Examples are the male protagonist from Tohoku, Terayama’s native region: the lustful mother who likes to kiss her young son full on the mouth, then abandons him and runs off with a boxer; the laughter lessons the gloomy youngster is made to take; the masked children playing in the graveyard; the Monty Python-esque naked ramen man: the surreal dialogue.

“You have a wife, don’t you?”

“Yes, she’s as cold as ice. When she’s asleep, I often dream of setting her on fire.”

Much of this foreshadows Terayama’s films of the 1970s.

Terayama clearly felt that he had ownership of the project. He appears in person in the trailer, firing out disorienting questions in an empty cinema.

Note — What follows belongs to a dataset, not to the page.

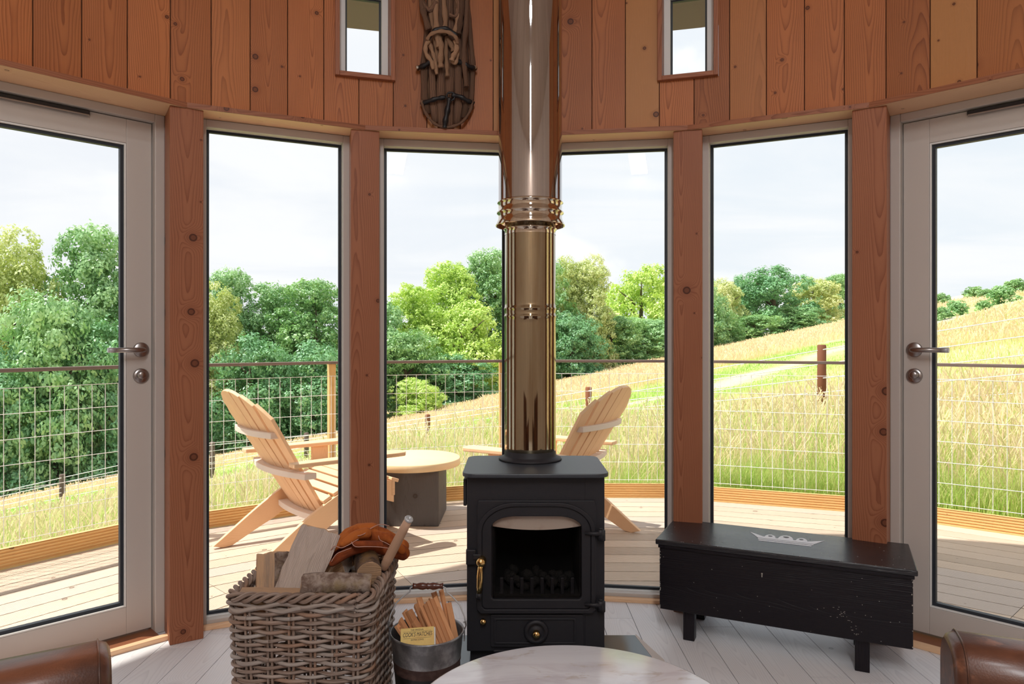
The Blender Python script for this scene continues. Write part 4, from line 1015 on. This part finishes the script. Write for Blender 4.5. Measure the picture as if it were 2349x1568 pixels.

The publicity poster for the film was by Akira Uno, a Terayama associate who designed many of the posters for his Tenjo Sajiki theatre troupe. The title, with its echoes of Dante and Rimbaud, could only have been dreamed up by Terayama, who was obsessed with depictions of the torments of hell found on the walls of obscure Buddhist temples.

Then there is the extraordinary First Love: The Hell Version LP record that Terayama issued on his Tenjo Sajiki label shortly after the film was released.

As might be expected from a Terayama production, the album contains none of the music that Toru Takemitsu composed for the film, nor any of the contemporary pop songs used as incidental music.

Instead, it features short spoken word monologues and dialogues and a bevy of songs – one entitled Season in Hell in a direct reference to Rimbaud. All material, spoken word text and song lyrics, was written by Terayama.

The songs were sung by, amongst others, rising stars Carmen Maki and folksinger-cum-banker Kei Ogura, both members of Terayama’s Tenjo Sajiki team at the time. Most of the spoken word segments are voiced by the two rookie actors who played the lead roles in the film, Kuniko Ishii and Akio Takahashi.

Interest was piqued by the fact that they had apparently become an item during the filming. The jacket featured several photos of the two youngsters naked, as well as some of Terayama’s best-known tanka poems, his notes about the making of the record and the riddle about the vegetables, which is repeated several times in the film.

“What’s left when you peel a cabbage? The heart. So what’s left when you peel an onion?”

 The album cover, with photos of the young lovers by Kishin Shinoyama, later to photograph John Lennon and Yoko Ono for the Double Fantasy cover.


Here is the album cover, with photos of the young lovers by Kishin Shinoyama, later to photograph John Lennon and Yoko Ono for the Double Fantasy cover.

The last track on the album is the strangest. It features a collage of voices – apparently one hundred and twenty altogether – shouting out the names of their first loves and anything else that comes to mind.

Most of the shouters are ordinary citizens who have applied to participate, but sprinkled amongst them are various Terayama-related celebrities, ranging from film director Masahiro Shinoda to kabuki star Kichiemon Nakamura, from professional wrestler Giant Baba to Eiko Kujo, Terayama’s wife at the time.

Giant Baba in his prime

Giant Baba in his prime

Audience, or listener, participation was a key part of Terayama’s aesthetic. He wanted to break down the barriers between the producers and consumers of art. The culmination of this approach was the extraordinary Knock project, in which entire towns were used as performance spaces and bizarrely-attired Tenjo Sajiki members would knock on the doors of ordinary citizens and invite themselves into their homes. On several occasions the police were called.

Rather than being disengaged, as Hani suggests, Terayama was clearly inspired by First Love: The Hell Version and sought to extend it well beyond the confines of the cinema screen.

As for the children’s riddle, the answer is totally logical. When you peel an onion, what could be left other than “tears”?